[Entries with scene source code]
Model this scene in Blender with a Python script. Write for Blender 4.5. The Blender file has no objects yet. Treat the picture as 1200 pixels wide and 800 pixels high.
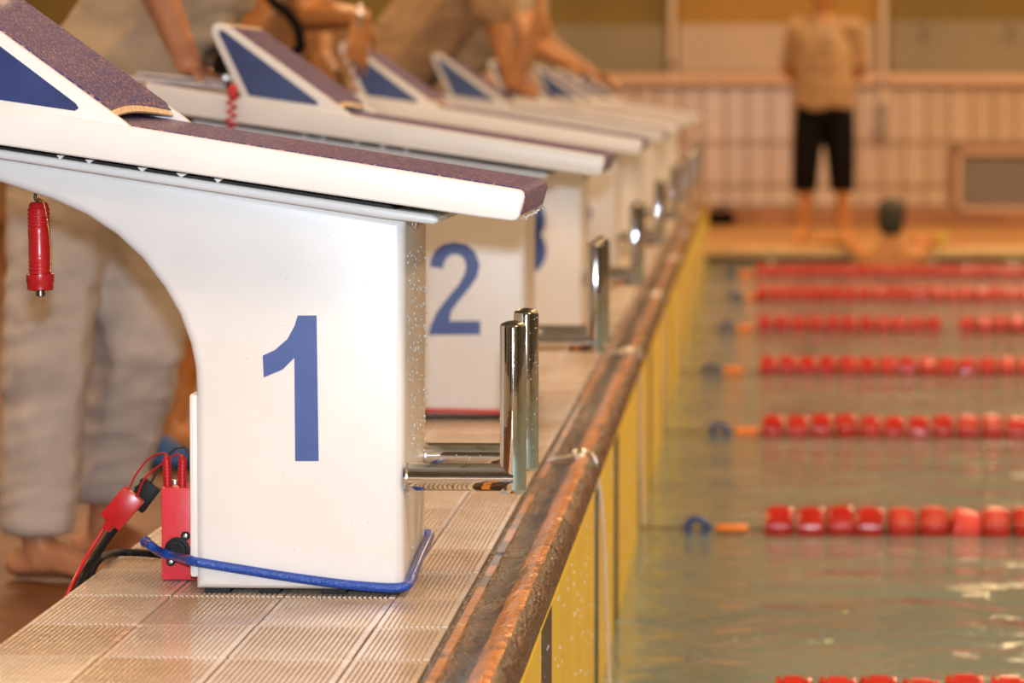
import bpy, bmesh, math, random
from mathutils import Vector, Matrix, noise
random.seed(7)
C = bpy.context.scene
COL = C.collection
PI = math.pi

# ------------------------------------------------------------ camera
FPX, HC = 4320.0, 0.62
PHI = math.atan(288 / FPX)
THE = math.atan(276 / FPX * math.cos(PHI))
cam = bpy.data.cameras.new('camera')
cam.sensor_width = 36
cam.lens = FPX / 1200 * 36
cam.clip_start = .1
cam.clip_end = 200
cam.dof.use_dof = True
cam.dof.focus_distance = 4.6
cam.dof.aperture_fstop = 5.9
co = bpy.data.objects.new('camera', cam)
co.location = (0, 0, HC)
co.rotation_euler = (PI / 2 - PHI, 0, THE)
COL.objects.link(co)
C.camera = co
C.view_settings.view_transform = 'Standard'
C.view_settings.look = 'None'
C.view_settings.gamma = 1
C.view_settings.exposure = -0.28
C.cycles.use_denoising = True
C.cycles.max_bounces = 8
C.cycles.diffuse_bounces = 3
C.cycles.caustics_reflective = False
C.cycles.caustics_refractive = False
C.cycles.sample_clamp_indirect = 6

# ------------------------------------------------------------ lights
W = bpy.data.worlds.new('world')
C.world = W
W.use_nodes = True
W.node_tree.nodes['Background'].inputs[0].default_value = (1.0, .68, .40, 1)
W.node_tree.nodes['Background'].inputs[1].default_value = .45

def area(name, loc, sx, sy, power, color, rot=(0, 0, 0), shape='RECTANGLE'):
    l = bpy.data.lights.new(name, 'AREA')
    l.shape = shape
    l.size = sx
    if shape == 'RECTANGLE':
        l.size_y = sy
    l.energy = power
    l.color = color
    o = bpy.data.objects.new(name, l)
    o.location = loc
    o.rotation_euler = rot
    COL.objects.link(o)
    return o

# the photographer's flash, on top of the camera
area('flash_lamp', (0, .02, HC + .105), .05, .05, 205, (.84, .95, 1.06), (PI / 2 - PHI, 0, THE), 'DISK')
WARM = (1.0, .64, .34)
LAMPS = [(x, y) for x in (-3.2, 2.2, 7.6) for y in (-5.0, 1.5, 7.0, 12.5, 18.0, 23.5)]
LAMP_W = {-5.0: 260, 1.5: 170, 7.0: 190, 12.5: 220, 18.0: 240, 23.5: 260}
ZC = 4.6
for x, y in LAMPS:
    area('hall_lamp_light', (x, y, ZC - .16), 1.5, 1.2, LAMP_W[y] * (1.5 if x > 5 else 1), WARM)

# ------------------------------------------------------------ pixel -> place, at a given depth
_r = Vector((math.cos(THE), math.sin(THE), 0))
_f = Vector((-math.sin(THE) * math.cos(PHI), math.cos(THE) * math.cos(PHI), -math.sin(PHI)))
_u = Vector((-math.sin(THE) * math.sin(PHI), math.cos(THE) * math.sin(PHI), math.cos(PHI)))
def U(px, py, Y):
    d = _r * ((px - 600) / FPX) + _u * ((400 - py) / FPX) + _f
    d = d * (Y / d.y)
    return Vector((d.x, Y, d.z + HC))

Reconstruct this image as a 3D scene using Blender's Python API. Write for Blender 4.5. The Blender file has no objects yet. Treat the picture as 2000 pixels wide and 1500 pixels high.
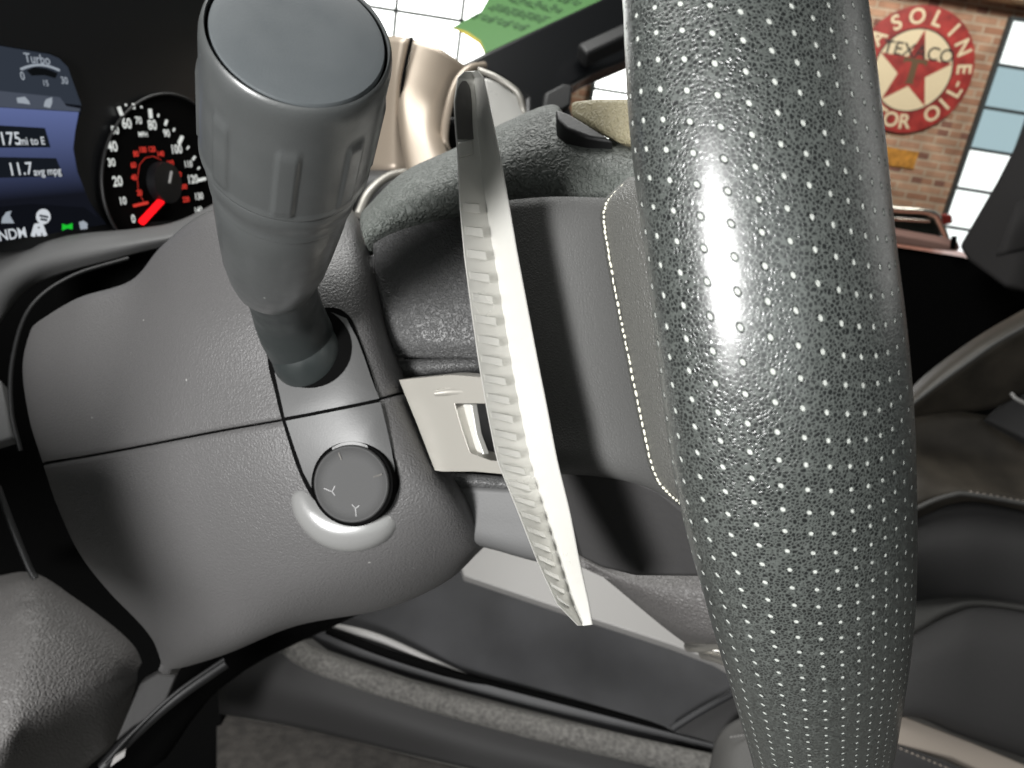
import bpy, bmesh, math, random
from mathutils import Vector, Matrix
from mathutils.bvhtree import BVHTree
random.seed(7)
S = bpy.context.scene
COL = S.collection
F = 1510.0                                   # focal length in photo pixels (2000 wide)
# ------------------------------------------------------------------ camera
cam_d = bpy.data.cameras.new('camera'); cam = bpy.data.objects.new('camera', cam_d); COL.objects.link(cam)
M = Matrix.Translation((0, 0, 1.15)) @ Matrix.Rotation(math.radians(90-20), 4, 'X') @ Matrix.Rotation(math.radians(9), 4, 'Z')
cam.matrix_world = M
cam_d.sensor_width = 36; cam_d.lens = F/2000*36; cam_d.clip_start = .005; cam_d.clip_end = 60
cam_d.dof.use_dof = True; cam_d.dof.focus_distance = .14; cam_d.dof.aperture_fstop = 38
S.camera = cam
EYE = M.translation.copy(); R3 = M.to_3x3()
def Cv(x, y, d): return M @ Vector((x, -y, -d))          # camera metres: x right, y down, d deep
def P(px, py, d): return Cv((px-1000)/F*d, (py-750)/F*d, d)
def ray(px, py): return (P(px, py, 1) - EYE).normalized()
class Plane:
    def __init__(s, a, b, c):
        s.p = P(*a); s.n = (P(*b)-s.p).cross(P(*c)-s.p).normalized()
        if s.n.dot(EYE-s.p) < 0: s.n = -s.n
    def __call__(s, px, py, off=0):
        r = ray(px, py); t = (s.p-EYE).dot(s.n)/r.dot(s.n)
        return EYE + r*t + s.n*off
class PlaneN(Plane):
    def __init__(s, p, n): s.p = p; s.n = n.normalized()
def lin(r, g, b):
    f = lambda c: (c/255/12.92 if c/255 <= .04045 else ((c/255+.055)/1.055)**2.4)
    return (f(r), f(g), f(b), 1)
# ------------------------------------------------------------------ materials
def mat(name, col, rough=.5, metal=0, grain=0, bump=0, kind='noise', spec=.5, emit=None, mottle=0, aniso=1, coat=0, grain2=0, rvar=0, edge=.35, dust=0):
    m = bpy.data.materials.new(name); m.use_nodes = True
    nt = m.node_tree; b = nt.nodes['Principled BSDF']
    if not isinstance(col, tuple): col = (col, col, col, 1)
    b.inputs['Base Color'].default_value = col
    b.inputs['Roughness'].default_value = rough; b.inputs['Metallic'].default_value = metal
    b.inputs['Specular IOR Level'].default_value = spec
    if coat: b.inputs['Coat Weight'].default_value = coat; b.inputs['Coat Roughness'].default_value = .25
    if emit:
        b.inputs['Emission Color'].default_value = col; b.inputs['Emission Strength'].default_value = emit
    L = nt.links; N = nt.nodes
    tc = N.new('ShaderNodeTexCoord')
    if grain:
        if kind == 'noise':
            t = N.new('ShaderNodeTexNoise'); t.inputs['Scale'].default_value = 1/grain; t.inputs['Detail'].default_value = 3; h = t.outputs['Fac']
        elif kind == 'leather':
            w = N.new('ShaderNodeTexNoise'); w.inputs['Scale'].default_value = .7/grain; w.inputs['Detail'].default_value = 1
            va = N.new('ShaderNodeVectorMath'); va.operation = 'SCALE'; va.inputs['Scale'].default_value = grain*.9
            L.new(w.outputs['Color'], va.inputs[0])
            ad = N.new('ShaderNodeVectorMath'); ad.operation = 'ADD'; L.new(tc.outputs['Object'], ad.inputs[0]); L.new(va.outputs[0], ad.inputs[1])
            t = N.new('ShaderNodeTexVoronoi'); t.feature = 'DISTANCE_TO_EDGE'; t.inputs['Scale'].default_value = 1/grain
            L.new(ad.outputs[0], t.inputs['Vector'])
            mr = N.new('ShaderNodeMapRange'); mr.inputs[1].default_value = 0; mr.inputs[2].default_value = edge; mr.interpolation_type = 'SMOOTHSTEP'
            L.new(t.outputs['Distance'], mr.inputs[0]); h = mr.outputs[0]
            L.new(tc.outputs['Object'], w.inputs['Vector'])
        elif kind == 'wrinkle':
            t = N.new('ShaderNodeTexNoise'); t.inputs['Scale'].default_value = 1/grain; t.inputs['Detail'].default_value = 1.5; t.inputs['Distortion'].default_value = 1.4
            mr = N.new('ShaderNodeMapRange'); mr.inputs[1].default_value = .38; mr.inputs[2].default_value = .62; mr.interpolation_type = 'SMOOTHSTEP'
            L.new(t.outputs['Fac'], mr.inputs[0]); h = mr.outputs[0]
        if kind != 'leather': L.new(tc.outputs['Object'], t.inputs['Vector'])
        bp = N.new('ShaderNodeBump'); bp.inputs['Strength'].default_value = abs(bump); bp.invert = bump < 0; bp.inputs['Distance'].default_value = grain*(.16 if kind == 'leather' else .5)
        L.new(h, bp.inputs['Height']); L.new(bp.outputs[0], b.inputs['Normal'])
    if mottle:
        t2 = N.new('ShaderNodeTexNoise'); t2.inputs['Scale'].default_value = 1/mottle; t2.inputs['Detail'].default_value = 4
        L.new(tc.outputs['Object'], t2.inputs['Vector'])
        mx = N.new('ShaderNodeMix'); mx.data_type = 'RGBA'; mx.blend_type = 'MULTIPLY'; mx.inputs[0].default_value = 1
        cr = N.new('ShaderNodeValToRGB'); cr.color_ramp.elements[0].position = .3; cr.color_ramp.elements[0].color = (.55, .55, .55, 1)
        cr.color_ramp.elements[1].position = .7; cr.color_ramp.elements[1].color = (1.25, 1.25, 1.25, 1)
        L.new(t2.outputs['Fac'], cr.inputs[0]); mx.inputs[6].default_value = col; L.new(cr.outputs[0], mx.inputs[7]); L.new(mx.outputs[2], b.inputs['Base Color'])
    if dust:          # sparse pale dust specks and lint lying on the surface
        tv = N.new('ShaderNodeTexVoronoi'); tv.inputs['Scale'].default_value = 1/dust; L.new(tc.outputs['Object'], tv.inputs['Vector'])
        sc = N.new('ShaderNodeSeparateColor'); L.new(tv.outputs['Color'], sc.inputs[0])
        r1 = N.new('ShaderNodeMapRange'); r1.inputs[1].default_value = .55; r1.inputs[2].default_value = 1; r1.inputs[3].default_value = 0; r1.inputs[4].default_value = .06
        L.new(sc.outputs[0], r1.inputs[0])
        lt_ = N.new('ShaderNodeMath'); lt_.operation = 'LESS_THAN'; L.new(tv.outputs['Distance'], lt_.inputs[0]); L.new(r1.outputs[0], lt_.inputs[1])
        ml = N.new('ShaderNodeMath'); ml.operation = 'MULTIPLY'; ml.inputs[1].default_value = .35; L.new(lt_.outputs[0], ml.inputs[0])
        md = N.new('ShaderNodeMix'); md.data_type = 'RGBA'; L.new(ml.outputs[0], md.inputs[0]); md.inputs[6].default_value = col; md.inputs[7].default_value = (.6, .6, .57, 1)
        L.new(md.outputs[2], b.inputs['Base Color'])
    if rvar:
        t3 = N.new('ShaderNodeTexNoise'); t3.inputs['Scale'].default_value = 1/rvar; t3.inputs['Detail'].default_value = 5
        L.new(tc.outputs['Object'], t3.inputs['Vector'])
        m3 = N.new('ShaderNodeMapRange'); m3.inputs[1].default_value = .3; m3.inputs[2].default_value = .7
        m3.inputs[3].default_value = max(.05, rough-.1); m3.inputs[4].default_value = min(1, rough+.1)
        L.new(t3.outputs['Fac'], m3.inputs[0]); L.new(m3.outputs[0], b.inputs['Roughness'])
    return m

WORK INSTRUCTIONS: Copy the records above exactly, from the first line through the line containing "PI = math.pi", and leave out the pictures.

SOLUTION TO THIS TASK:
Model this scene in Blender with a Python script. Write for Blender 4.5. The Blender file has no objects yet. Treat the picture as 1200 pixels wide and 800 pixels high.
import bpy, bmesh, math, random
from mathutils import Vector, Matrix, noise
random.seed(7)
C = bpy.context.scene
COL = C.collection
PI = math.pi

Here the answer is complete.